● **Dataset extract**
══════════

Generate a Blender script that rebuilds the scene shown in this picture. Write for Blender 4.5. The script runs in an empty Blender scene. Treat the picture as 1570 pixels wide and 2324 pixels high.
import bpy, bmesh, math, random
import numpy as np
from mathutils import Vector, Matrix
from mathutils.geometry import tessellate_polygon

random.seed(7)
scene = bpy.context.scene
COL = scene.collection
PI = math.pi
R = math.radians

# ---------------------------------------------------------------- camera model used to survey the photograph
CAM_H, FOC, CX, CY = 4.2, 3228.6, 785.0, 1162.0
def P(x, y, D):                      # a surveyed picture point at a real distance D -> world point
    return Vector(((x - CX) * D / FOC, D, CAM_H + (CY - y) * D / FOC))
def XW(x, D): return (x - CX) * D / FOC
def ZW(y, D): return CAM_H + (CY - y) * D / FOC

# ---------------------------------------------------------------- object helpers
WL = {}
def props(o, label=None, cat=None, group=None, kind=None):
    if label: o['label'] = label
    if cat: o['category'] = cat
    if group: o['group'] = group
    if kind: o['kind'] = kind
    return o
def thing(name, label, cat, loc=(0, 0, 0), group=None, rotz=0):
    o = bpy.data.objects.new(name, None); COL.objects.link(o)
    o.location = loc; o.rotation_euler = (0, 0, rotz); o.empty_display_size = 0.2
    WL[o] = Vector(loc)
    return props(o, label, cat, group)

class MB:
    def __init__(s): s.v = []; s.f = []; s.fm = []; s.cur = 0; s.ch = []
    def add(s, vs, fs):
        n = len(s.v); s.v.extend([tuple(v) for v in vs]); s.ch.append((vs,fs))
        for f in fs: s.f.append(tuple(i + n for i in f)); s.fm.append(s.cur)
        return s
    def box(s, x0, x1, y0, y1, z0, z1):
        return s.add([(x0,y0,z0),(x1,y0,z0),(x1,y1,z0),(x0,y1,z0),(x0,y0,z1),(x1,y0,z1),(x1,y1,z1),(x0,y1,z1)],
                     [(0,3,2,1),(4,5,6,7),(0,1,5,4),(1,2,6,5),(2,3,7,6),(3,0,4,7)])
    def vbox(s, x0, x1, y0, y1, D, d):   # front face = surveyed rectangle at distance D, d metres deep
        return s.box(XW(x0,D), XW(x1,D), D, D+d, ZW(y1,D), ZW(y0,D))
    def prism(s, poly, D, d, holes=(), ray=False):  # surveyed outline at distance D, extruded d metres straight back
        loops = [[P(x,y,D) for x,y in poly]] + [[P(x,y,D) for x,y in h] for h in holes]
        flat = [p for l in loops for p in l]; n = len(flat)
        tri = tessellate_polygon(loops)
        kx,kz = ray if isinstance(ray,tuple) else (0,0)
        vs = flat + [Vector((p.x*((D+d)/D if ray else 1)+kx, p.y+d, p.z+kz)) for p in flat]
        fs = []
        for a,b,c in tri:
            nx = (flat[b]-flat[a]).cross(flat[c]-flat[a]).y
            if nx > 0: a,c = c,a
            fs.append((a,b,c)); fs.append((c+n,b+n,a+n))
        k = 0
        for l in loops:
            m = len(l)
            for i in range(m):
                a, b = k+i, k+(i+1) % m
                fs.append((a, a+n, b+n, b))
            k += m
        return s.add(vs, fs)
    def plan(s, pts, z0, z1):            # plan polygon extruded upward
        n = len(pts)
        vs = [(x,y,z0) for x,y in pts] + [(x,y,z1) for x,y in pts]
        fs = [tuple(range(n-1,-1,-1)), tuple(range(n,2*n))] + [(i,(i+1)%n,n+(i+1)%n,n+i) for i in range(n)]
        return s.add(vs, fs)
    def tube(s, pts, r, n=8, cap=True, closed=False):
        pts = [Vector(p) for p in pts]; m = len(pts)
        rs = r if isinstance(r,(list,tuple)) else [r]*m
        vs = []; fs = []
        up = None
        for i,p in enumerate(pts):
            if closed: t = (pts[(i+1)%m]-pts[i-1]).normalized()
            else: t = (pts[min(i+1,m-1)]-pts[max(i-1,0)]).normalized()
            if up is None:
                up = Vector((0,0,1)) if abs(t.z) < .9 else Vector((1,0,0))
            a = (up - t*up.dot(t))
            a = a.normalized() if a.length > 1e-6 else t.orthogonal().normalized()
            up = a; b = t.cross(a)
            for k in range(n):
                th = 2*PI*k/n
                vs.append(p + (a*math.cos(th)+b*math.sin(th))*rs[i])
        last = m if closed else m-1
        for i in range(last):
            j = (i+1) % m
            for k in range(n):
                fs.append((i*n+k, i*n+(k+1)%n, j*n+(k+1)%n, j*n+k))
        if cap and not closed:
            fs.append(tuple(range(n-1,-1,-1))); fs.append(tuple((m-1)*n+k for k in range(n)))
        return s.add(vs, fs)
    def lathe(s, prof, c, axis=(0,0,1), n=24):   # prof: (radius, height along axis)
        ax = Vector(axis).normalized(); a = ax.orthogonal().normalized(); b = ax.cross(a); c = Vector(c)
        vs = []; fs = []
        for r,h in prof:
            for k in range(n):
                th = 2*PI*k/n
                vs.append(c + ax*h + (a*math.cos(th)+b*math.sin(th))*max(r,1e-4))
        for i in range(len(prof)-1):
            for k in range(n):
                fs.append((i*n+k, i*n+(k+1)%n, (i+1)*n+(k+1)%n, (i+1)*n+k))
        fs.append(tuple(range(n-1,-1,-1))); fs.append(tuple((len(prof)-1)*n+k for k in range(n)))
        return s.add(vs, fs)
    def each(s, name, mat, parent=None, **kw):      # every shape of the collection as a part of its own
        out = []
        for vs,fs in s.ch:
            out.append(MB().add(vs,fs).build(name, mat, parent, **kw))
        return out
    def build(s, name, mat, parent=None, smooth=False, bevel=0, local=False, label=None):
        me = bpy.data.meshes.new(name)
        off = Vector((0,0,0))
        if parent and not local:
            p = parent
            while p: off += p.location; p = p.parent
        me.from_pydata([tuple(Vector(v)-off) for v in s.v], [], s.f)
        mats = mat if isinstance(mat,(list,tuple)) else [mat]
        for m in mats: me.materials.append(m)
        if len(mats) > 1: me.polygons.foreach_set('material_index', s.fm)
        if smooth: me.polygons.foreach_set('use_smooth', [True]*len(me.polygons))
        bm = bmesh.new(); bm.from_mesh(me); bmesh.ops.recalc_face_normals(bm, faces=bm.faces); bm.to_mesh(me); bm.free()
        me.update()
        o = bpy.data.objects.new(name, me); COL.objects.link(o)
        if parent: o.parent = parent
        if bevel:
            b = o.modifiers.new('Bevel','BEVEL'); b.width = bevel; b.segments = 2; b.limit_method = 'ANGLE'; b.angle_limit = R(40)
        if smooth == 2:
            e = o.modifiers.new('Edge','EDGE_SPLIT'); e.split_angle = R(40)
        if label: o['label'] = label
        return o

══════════

● **Given request**
Print only the lines that run from the start of the listing to the line bearing "R = math.radians"; please keep the first line and that last one, exactly as they appear.

● **Exercise result**
Generate a Blender script that rebuilds the scene shown in this picture. Write for Blender 4.5. The script runs in an empty Blender scene. Treat the picture as 1570 pixels wide and 2324 pixels high.
import bpy, bmesh, math, random
import numpy as np
from mathutils import Vector, Matrix
from mathutils.geometry import tessellate_polygon

random.seed(7)
scene = bpy.context.scene
COL = scene.collection
PI = math.pi
R = math.radians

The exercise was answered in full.